PUBLISHED: Student & Campus Section, Manila Bulletin, 4 February 2009 Issue (Page E-4)
In light of the need to impose educational reforms, CHED has proposed to retool the system into having five-year college courses across the board.
In this plan, the first two years at the college level will be use for “pre-university” courses, supposedly to equip students with skills that would immediately land them jobs should they forgo further specialization.
Ideally, the plan will be put in motion by next school year, amid soaring unemployment rates and the world’s biggest economic crunch since the Great Depression in 1929.
It has gotten me wondering whether the government is looking too far ahead in coming up with a solution—or if it is indeed even looking for one.
In the first place, effective educational reforms necessitate two things: a clear view of the problem, and a well-defined connection between the problem and the solution. It is this link between problem and solution that I cannot fully appreciate.
The problem with our system is not so much in the number of years, but in the caliber of the education it gives.
Right now, our educational system is a moldering mess. Curricula are not up to date, and neither are the ways with which we we educate. While the rest of the world is revolutionizing through computers, we are revolting from the lack of textbooks (which themselves are factually lacking) and classrooms without teachers. There are many students but not enough teachers. In many cases, schooling has become a formality which students undergo without truly learning anything. It is for this reason that so few of us even reach college.

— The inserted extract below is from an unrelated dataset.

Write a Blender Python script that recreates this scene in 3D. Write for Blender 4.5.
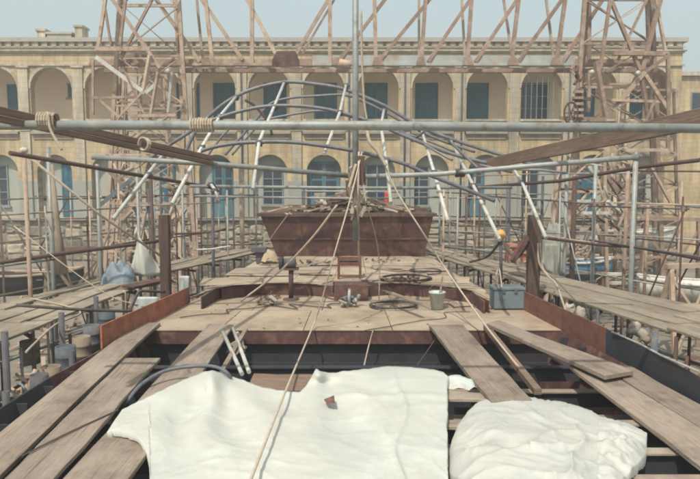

At this point, should we even be talking about expanding years in college when we can barely prepare our students for it?
But say for the sake of argument that we tackle it on the level of the university itself. Ideally, the extra year creates space for more meaningful learning and specialization. Yet if we look at the structure of the policy itself, practically nothing changes.
Currently, the first year of many universities is spent on general education (to compensate for the lack of training our basic education has given) and the next three years is spent on the course itself. Under the proposed system, two years will be spent on “pre-college” courses, and the next three years for specialization. Seems like the only real change is that college students take freshman year twice.
Besides, in an age where specialization has become the key to employment, one has to doubt whether we can feasibly leave school after two years of pre-specialized education.
Before we think about expanding years in college, we should revisit our college curriculum first, and see whether we exact accountability from schools that do not deliver.
Then we have to think about whether families can handle such a change. Not so long ago, millions of Filipinos lost their educational savings by investing in faulty college plans. Nowadays, these same people are reeling from the impact of the financial crisis, which has resulted in significantly reduced incomes, if not outright unemployment. One has to wonder whether they can handle the added expense of another year of college. Indeed, one has to wonder whether they can currently handle the expenses of four years in college.
This is even worse for students who mostly depend on scholarship and financial aid. As you increase the number of years required for education, you also increase the amount of money that must be invested to ensure that a student graduates. This will make scholarships more competitive, and this means that it will be more difficult for poor yet worthy and intelligent students to have access to higher education. Yet here we are talking about how to best utilize the talent of the youth.
Granted, it is admirable that our administration is thinking of ways to make meaningful reforms to the education system. It is also good that we have begun caring about being up to par with international standards. But before we gaze outward and think of big solutions, it is necessary to introspect and discern the kind of changes we need to make first.
At least then, our government won’t seem like it’s looking for a cheap way to reduce unemployment figures.